Sum of the digit of a multi-digit number in C++

Sum of digits of a multi-digit number

The mod(%) operator is used to extract the remainder from a division operation.
 E.g.  27%5=2
In this example, the mod operator gives 2. This is because remainder obtained is 2 when 27 is divided by 5.

When any number is divided by 10 and its remainder is extracted then we obtain the last digit of the number.E.g. 29%10=9, here we obtain 9 the last digit of 29.

The slash(/) operator is used to perform arithmetic division.E.g. 100/20=5 which is a normal division.

When int a= 29/10 ;

Actually, the answer is 2.9 but the value is stored as an integer(int). This will neglect the decimal part leaving 2 as the answer because int can't store float(decimal) data type. We can remove the last digit of a multi-digit number by dividing it by 10 and storing it in int data type.

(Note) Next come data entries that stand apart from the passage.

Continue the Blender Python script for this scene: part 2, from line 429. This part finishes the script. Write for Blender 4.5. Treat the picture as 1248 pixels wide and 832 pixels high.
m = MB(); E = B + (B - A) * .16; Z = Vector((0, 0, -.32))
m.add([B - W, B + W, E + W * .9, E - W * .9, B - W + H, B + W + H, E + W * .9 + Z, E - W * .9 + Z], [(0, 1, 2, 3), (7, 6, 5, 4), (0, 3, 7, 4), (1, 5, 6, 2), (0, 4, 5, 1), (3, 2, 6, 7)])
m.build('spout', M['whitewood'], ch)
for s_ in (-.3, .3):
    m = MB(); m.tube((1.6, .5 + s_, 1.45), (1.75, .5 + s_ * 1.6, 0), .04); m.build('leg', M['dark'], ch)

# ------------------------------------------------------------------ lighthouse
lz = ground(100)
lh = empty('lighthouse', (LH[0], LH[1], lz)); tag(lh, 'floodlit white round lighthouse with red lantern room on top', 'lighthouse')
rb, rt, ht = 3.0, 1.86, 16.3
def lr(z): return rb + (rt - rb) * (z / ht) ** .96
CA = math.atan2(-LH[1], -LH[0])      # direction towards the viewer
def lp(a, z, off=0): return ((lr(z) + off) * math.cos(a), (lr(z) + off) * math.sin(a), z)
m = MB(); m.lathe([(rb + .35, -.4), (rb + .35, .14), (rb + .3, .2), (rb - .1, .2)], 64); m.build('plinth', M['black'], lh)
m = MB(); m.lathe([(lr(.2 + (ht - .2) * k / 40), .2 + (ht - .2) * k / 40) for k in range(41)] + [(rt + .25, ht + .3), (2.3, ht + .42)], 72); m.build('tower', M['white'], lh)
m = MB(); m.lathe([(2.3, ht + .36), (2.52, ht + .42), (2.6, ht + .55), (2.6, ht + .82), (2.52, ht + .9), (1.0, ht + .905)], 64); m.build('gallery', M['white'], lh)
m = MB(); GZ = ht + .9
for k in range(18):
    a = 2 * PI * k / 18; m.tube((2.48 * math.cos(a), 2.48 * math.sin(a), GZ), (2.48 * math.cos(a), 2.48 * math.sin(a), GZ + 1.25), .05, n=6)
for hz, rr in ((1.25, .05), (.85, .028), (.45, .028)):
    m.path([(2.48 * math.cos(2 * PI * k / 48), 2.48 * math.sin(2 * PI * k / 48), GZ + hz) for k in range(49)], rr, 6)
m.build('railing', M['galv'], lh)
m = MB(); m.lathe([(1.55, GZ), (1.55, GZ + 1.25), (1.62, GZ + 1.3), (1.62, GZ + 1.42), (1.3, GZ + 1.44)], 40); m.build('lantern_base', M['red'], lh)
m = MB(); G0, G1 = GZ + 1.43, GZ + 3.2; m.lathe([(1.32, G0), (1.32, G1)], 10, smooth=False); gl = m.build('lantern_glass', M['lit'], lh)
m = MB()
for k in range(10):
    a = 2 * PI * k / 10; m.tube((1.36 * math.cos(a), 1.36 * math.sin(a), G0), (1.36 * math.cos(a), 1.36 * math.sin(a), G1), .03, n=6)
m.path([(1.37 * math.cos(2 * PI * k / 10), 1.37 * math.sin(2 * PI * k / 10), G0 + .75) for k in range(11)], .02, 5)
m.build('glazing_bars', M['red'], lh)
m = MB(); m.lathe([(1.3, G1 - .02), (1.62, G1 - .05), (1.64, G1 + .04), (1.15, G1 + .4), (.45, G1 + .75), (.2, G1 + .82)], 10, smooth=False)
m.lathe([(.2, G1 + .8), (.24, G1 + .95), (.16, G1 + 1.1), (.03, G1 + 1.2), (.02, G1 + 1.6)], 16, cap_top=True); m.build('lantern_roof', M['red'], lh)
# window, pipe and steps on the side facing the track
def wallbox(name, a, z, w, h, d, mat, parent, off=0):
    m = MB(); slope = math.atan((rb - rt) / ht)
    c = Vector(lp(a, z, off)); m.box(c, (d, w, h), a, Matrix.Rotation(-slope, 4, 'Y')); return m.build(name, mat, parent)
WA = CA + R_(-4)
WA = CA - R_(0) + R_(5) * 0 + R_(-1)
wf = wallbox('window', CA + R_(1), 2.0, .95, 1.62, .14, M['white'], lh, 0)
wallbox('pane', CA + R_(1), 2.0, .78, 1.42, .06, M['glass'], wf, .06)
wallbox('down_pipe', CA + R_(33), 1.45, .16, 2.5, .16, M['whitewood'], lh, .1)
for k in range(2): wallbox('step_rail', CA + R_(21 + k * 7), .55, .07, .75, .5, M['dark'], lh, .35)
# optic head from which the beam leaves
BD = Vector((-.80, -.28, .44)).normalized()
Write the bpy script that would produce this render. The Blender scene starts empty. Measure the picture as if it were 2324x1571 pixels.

Write a program in C++ to input a multi-digit number and display the sum of the digits.

We will input a multi-digit number from the user. We will use the mod(%) operator to extract the last digit of the number. The last digit is added to a new variable. Then the last digit is removed by using the slash(/) operator. This operation is performed until the multi-digit number is reduced to zero. The while loop will be terminated when the multi-digit number is reduced to zero.
While loop is an iteration control structure.

The syntax of while loop:

while(condition)
{
statement 1;
statement 2;
.
.
.
}

Program

#include<iostream.h>
#include<conio.h>
void main()
{
int a,b=0,sum=0;
clrscr();
cout<<"Enter a multidigit number=";
cin>>a;
while(a!=0)
{
b=a%10;                                                        //Extraction of last digit of number
sum=sum+b;                                                  //Addition of last digit to new variable
a=a/10;                                                          //Removal of last digit of multi digit number
}
cout<<"\nThe sum of the entered number is="<<sum;
getch();
}

Output

DISPLAYING  SUM OF DIGITS OF MULTI DIGIT NUMBER

Explanation

In the program, the input is 4974 which is stored in a. The first statement inside while loop extracts last digit (i.e. 4). The second statement then stores the last digit (i.e. 4) in sum. After storing, the third statement discards the last digit i.e. 4 and a is updated. This process continues till the value of a is reduced to zero. Our required answer is stored in sum which is later displayed on the screen.